CHAP. 11. (5.)—THE ART OF PAINTING.

Thus much then with reference to the dignity of this now expiring art. We have already[1] stated with what single colours the earlier artists painted, when speaking of these pigments under the head of metals. The new modes of painting which were afterwards discovered, and are known as "neogrammatea,"[2] the names of the artists, their different inventions, and the periods at which these inventions were adopted, will all be described when we come to enumerate the painters: for the present, however, the proposed plan of this work requires, that I should enlarge upon the nature of the several colours that are employed.

The art of painting at last became developed, in the inven- tion of light and shade, the alternating contrast of the colours serving to heighten the effect of each. At a later period, again, lustre[3] was added, a thing altogether different from light. The gradation between lustre and light on the one hand and shade on the other, was called "tonos;" while the blending of the various tints, and their passing into one another, was known as "harmoge."[4]

1. In B. xxxiii. c. 39. He alludes to cinnabaris, minium, rubrica, and sinopis.

2. Meaning "new painting," probably.
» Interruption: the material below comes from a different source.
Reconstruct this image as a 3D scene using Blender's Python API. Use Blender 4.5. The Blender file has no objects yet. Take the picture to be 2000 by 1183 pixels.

The reading, however, is doubtful.

3. "Splendor." Supposed by Wornum to be equivalent to our word "tone," applied to a coloured picture, which comprehends both the "tonos" and the "harmoge" of the Greeks. Smith's Diet. Antiq. Art. Painting.

4. "Tone," says Fuseli, (in the English acceptation of the word) "is the element of the ancient 'harmoge,' that imperceptible transition, which, without opacity, confusion, or hardness, united local colour, demitint, shade, and reflexes."—Lect. I.